Najwyższy Naczelny Dowódca, Iosif Wissarionowicz Stalin, występując na posiedzeniu oświadczył: Niemcy znajdują się w szoku po klęsce pod Moskwą i nie są dobrze przygotowani do zimy. Mamy obecnie najbardziej dogodny moment do przejścia do powszechnego natarcia. Wróg liczy na zatrzymanie naszego natarcia do wiosny, żeby wiosną, po zebraniu sił, znów przejść do aktywnych działań. Chce zyskać na czasie i mieć chwilę odpoczynku. Nasze zadanie polega na tym, żeby Niemcom nie dać tego odpoczynku, należy gnać ich na zachód bez zatrzymania, zmusić do zużycia rezerw jeszcze przed wiosną, kiedy to my otrzymamy nowe, potężne wsparcie, Niemcy zaś będą go pozbawieni, pozwoli nam to odnieść ostateczne zwycięstwo nad hitlerowskimi wojskami w 1942 r.
Przed frontami postawiono zadanie okrążyć i zniszczyć siły główne trzech grup niemieckich armii i do wiosny przemieścić się na głębokość 300-400 km. Celem ofensywy – potwierdza szef Sztabu Generalnego Armii Czerwonej, marszałek Aleksander M. Wasilewski – miała być likwidacja sił głównych Grupy Armii „Północ” przez wojska frontów Leningradzkiego, Wołchowskiego oraz prawego skrzydła Frontu Północno-Zachodniego, a także przerwanie blokady Leningradu; fronty Kaliniński oraz Zachodni, przy udziale armii frontów Północno-Zachodniego i Briańskiego miały okrążyć i zniszczyć siły główne Grupy Armii „Środek”; frontom Południowemu i Południowo-Zachodniemu powierzono zadanie uderzenia na Grupę Armii „Południe”, odzyskując w ten sposób Donbas; zimą połączone siły Frontu Kaukaskiego i Floty Czarnomorskiej miały wyzwolić Krym.
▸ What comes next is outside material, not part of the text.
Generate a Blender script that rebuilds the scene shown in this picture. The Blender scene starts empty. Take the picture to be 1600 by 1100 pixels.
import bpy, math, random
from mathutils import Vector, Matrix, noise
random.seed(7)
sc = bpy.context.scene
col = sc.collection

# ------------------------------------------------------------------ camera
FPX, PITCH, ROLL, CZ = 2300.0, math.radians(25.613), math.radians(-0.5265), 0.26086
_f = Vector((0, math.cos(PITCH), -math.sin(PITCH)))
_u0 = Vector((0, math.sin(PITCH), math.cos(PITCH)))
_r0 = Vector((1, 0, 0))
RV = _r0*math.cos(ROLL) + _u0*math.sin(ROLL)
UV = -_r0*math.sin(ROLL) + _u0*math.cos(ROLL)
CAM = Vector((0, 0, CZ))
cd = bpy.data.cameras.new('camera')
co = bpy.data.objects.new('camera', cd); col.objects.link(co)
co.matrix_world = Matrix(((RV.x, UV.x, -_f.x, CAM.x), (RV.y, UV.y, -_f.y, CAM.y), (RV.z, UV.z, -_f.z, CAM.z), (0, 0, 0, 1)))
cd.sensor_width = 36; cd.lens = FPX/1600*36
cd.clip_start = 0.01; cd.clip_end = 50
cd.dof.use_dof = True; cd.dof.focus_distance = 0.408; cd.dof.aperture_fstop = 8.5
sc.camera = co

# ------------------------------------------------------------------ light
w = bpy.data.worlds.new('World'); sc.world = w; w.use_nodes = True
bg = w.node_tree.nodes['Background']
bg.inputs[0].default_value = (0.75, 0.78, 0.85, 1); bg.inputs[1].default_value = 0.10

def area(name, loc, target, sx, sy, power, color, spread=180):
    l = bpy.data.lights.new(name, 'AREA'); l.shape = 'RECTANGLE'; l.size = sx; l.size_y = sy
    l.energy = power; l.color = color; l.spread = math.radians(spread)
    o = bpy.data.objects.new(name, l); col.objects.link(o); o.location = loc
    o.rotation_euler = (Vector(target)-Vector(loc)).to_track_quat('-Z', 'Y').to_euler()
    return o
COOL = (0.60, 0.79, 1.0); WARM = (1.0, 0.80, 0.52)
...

Decyzję tę jednomyślnie poparli wszyscy wyżsi dowódcy wojskowi, przy okazji meldując o swoich sukcesach, prosząc o dodatkowe odwody i obiecując „jeszcze kogoś pokonać”. Dowodzący Frontem Południowo-Zachodnim marszałek Siemion K. Timoszenko zamierzał przeprowadzić natarcie na Charków i zniszczyć 6. Armię niemiecką, generał Kiryłł A. Mierieckow planował otoczyć i rozbić 18. Armię Georga von Kühlera, Iwan S. Koniew – pokonać 9. Armię Waltera Modela, Gieorgij K. Żukow zaś chciał zlikwidować na występie rżewsko-wiaziemskim niemalże całą Grupę Armii „Środek”.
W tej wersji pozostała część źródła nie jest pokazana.